Londra, l’aeroporto evacuato e la città stravolta Il racconto di una siciliana nei giorni del terrore

Lo scorso sabato migliaia di persone dovevano partire da Londra dall’aeroporto di Gatwick. Ma non sono riuscite nemmeno a entrare al terminal Nord. Migliaia di passeggeri hanno aspettato all’addiaccio prima che si scoprisse che era stato fermato quello che sembrava un attentatore all’interno dello scalo londinese. «È stato un trauma vivere quell’esperienza e soprattutto dopo, a mente fredda, capire di essere stata sfiorata da un pazzo». A parlare e raccontarci l’esperienza vissuta a Gatwick e di come la quotidianità nel centro di Londra sia cambiata è Federica Valenti. Ha 21 anni, messinese, e da luglio del 2014 vive e lavora nella capitale inglese. 

Sabato di buon mattino era arrivata allo scalo ma è stato subito il caos. «Gli addetti alla sicurezza dell’aeroporto e la polizia hanno cominciato a gridare di andare fuori. Un fiume di persone si è diretto verso le uscite senza capire il perché, ma con il terrore negli occhi. Pioveva e accanto a me c’era una famiglia con una bambina. Faceva molto freddo – racconta Federica -. I vestiti si inzuppavano di pioggia e nessuno ci diceva cosa stava accadendo. Quindi hanno cominciato a fornirci delle coperte, ma eravamo troppi e ho ceduto la mia alla bambina che avevo di fianco. I minuti sembravano non passare mai. Qualcuno ci ha detto che tutti i voli erano cancellati». Sono trascorse alcune ore prima che riuscissero a sapere cosa stava succedendo dentro l’aeroporto. «C’era un uomo che aveva tentato di superare i controlli, ma era stato fermato. Ci hanno detto che aveva una bomba nascosta nel trolley e delle pistole. E che una l’aveva attaccata con dello scotch direttamente sul petto». Dopo si è accertato che non ci fossero ordigni, ma l’uomo, un francese senza fissa dimora, avesse un coltello e un fucile. «È stato un addetto alla sicurezza dell’aeroporto a comunicare a tutti i passeggeri cosa stava succedendo – continua la 21enne -. Nel frattempo ci hanno fatto spostare dentro un albergo vicino. Ma eravamo sempre troppi rispetto alla possibilità della hall. Ci hanno fatto accomodare nella sala congressi e qui per terra e con delle coperte». 

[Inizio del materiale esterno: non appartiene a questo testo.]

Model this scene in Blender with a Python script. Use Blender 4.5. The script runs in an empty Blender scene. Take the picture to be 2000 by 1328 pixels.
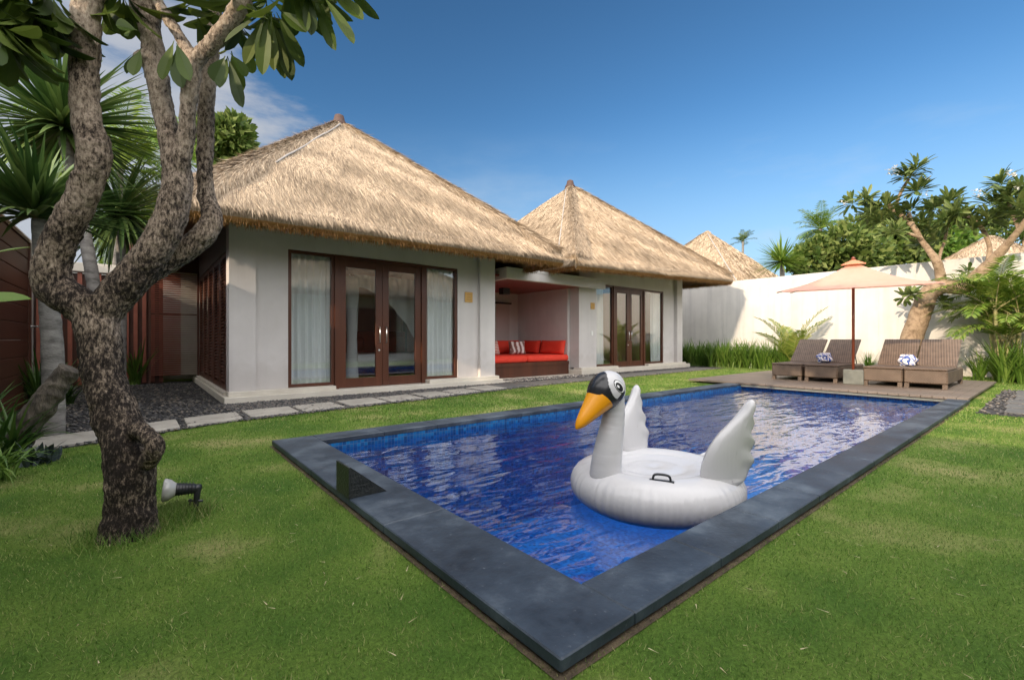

Mentre a Parigi si cercava di capire quante erano le vittime degli attentati rivendicati dall’Isis, sabato mattina all’aeroporto di Gatwick i passeggeri hanno temuto che l’obiettivo successivo potevano essere loro. «Non ho dormito quella notte. Ero stanca e infreddolita – prosegue Federica – e all’improvviso il giorno dopo ho avuto la percezione materiale che Londra non era più la città che avevo lasciato ancora dormiente sabato mattina. Te ne accorgi dalla presenza di forze speciali in giro per le strade. Sono di più e in tenuta da guerra. Entrano nei locali come quello dove lavoro io e chiedono ai dipendenti se tutto va bene. Anche se si fermano per una pausa pranzo, domandano se abbiamo notato cose strane o persone sospette. È un clima surreale». Ipotizzare di vivere senza prendere i mezzi a Londra è fuori discussione. «Sapere di poter essere il prossimo obiettivo di un attentato terroristico non ti fa stare tranquilla, ma non puoi smettere di vivere. È quello che vorrebbero. Ma la libertà è anche questa: vivere la quotidianità e non farti condizionare la vita da persone che in un altro Paese hanno deciso che la violenza è l’unica strada per liberare il mondo da coloro che ritengono siano i cattivi».